Work by Oscar Rene Cornejo. image / provided

Oscar Rene Cornejo is an artist who was born in Houston, Texas, and currently splits his time between New York and western Massachusetts. With a background in pedagogy and activism, Cornejo's socially engaged practice draws together histories of abstraction in the U.S. and Latin America with personal experiences of the construction site, family memory, and historical forgetting. He earned an M.F.A. from the Yale School of Art, a B.F.A. from The Cooper Union, and was a recipient of the J. William Fulbright Scholarship for research in El Salvador. In 2004, he cofounded the Latin American Community Art Project (LA CAPacidad), where for seven years he directed artist residencies to promote intercultural awareness through community art education.
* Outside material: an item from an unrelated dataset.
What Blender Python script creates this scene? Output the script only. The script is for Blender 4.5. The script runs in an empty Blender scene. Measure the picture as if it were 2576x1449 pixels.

He is a founding member of Junte Adjuntas, an artist project based in Adjuntas, a town in the mountains of southern Puerto Rico. His work has been included in exhibitions at Radiator Gallery, The Queens Museum, Recess: Assembly, Princeton University, and Diverseworks, among other venues. He has attended the Skowhegan School of Painting and Sculpture, Lower Manhattan Cultural Council's Workspace Residency, and Yvonne Residency in Guatemala. Cornejo taught at The Cooper Union and Hunter College; he currently teaches at the Yale School of Art's Painting and Printmaking Department and is fresco instructor at the Skowhegan School of Painting and Sculpture.